Opinión | Campo y ciudad
Don Quijote versus Cervantes
Mire señor don Miguel -y he aquí cómo se iniciaría o se hubiera podido iniciar el supuesto diálogo que hubiera podido mantener el bueno de Alonso Quijano con su literario progenitor-, yo no soy exactamente igual que el individuo desdentado, ido de mollera, que se describe en su muy conocida e insigne obra novelada, que tanto ha dado y tanto le queda por dar que hablar y sobre lo que en ella se dice de escribir.
Usía como yo, o viceversa, somos, y fuimos, cuán todo el mundo lo es en su momento, hijos de nuestro tiempo: Yo un vástago desahuciado, que por el concurso del azar, que es la causa de todo lo que sucede, aparece en el mundo literario por la preclara condición de usía, y para su gloria, a la que sitúo en el monte Parnaso, en el oráculo de Delfos, que más adelante ocuparía el rubicundo dios Apolo, mencionado hijo celestial que aparece cuando vuecencia me haya saliendo de mis inconcretas madrigueras manchegas para enderezar entuertos, hacer justicia y defender del opresor a damas mancilladas y vilipendiadas.
Sin embargo, apunta vuecencia de sí mismo aquello de: ¿qué podría engendrar el estéril y mal cultivado ingenio mío sino la historia de un hijo seco, avellanado, antojadizo y lleno de pensamientos varios y nunca imaginados de otro alguno, bien como quien se engendró en una cárcel, donde toda incomodidad tiene su asiento y donde todo triste ruido hace su habitación?
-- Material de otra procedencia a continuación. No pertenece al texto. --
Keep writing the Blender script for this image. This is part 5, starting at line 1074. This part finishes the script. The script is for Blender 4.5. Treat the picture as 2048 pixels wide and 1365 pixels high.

Diciendo de mí aquello de por acontecer que el haber de un padre un hijo feo y sin gracia alguna, el amor que le tiene le pone una venda en los ojos para que no vea sus faltas; antes las juzga por discreciones y lindezas, y las cuenta a sus amigos por agudezas y donaires.
Pero usía sigue indicando de sí mismo que no quiere ir con la corriente al uso, ni suplicar, casi con las lágrimas en los ojos, corno otros hacen, lector carísimo, que perdones las faltas que en este mi hijo vieres, pues ni eres tú su pariente ni su amigo, y tienes tu alma en tu cuerpo y tu libre albedrío como el más pintado, y estás en tu casa, donde eres señor de ella, como el Rey de sus alcabalas.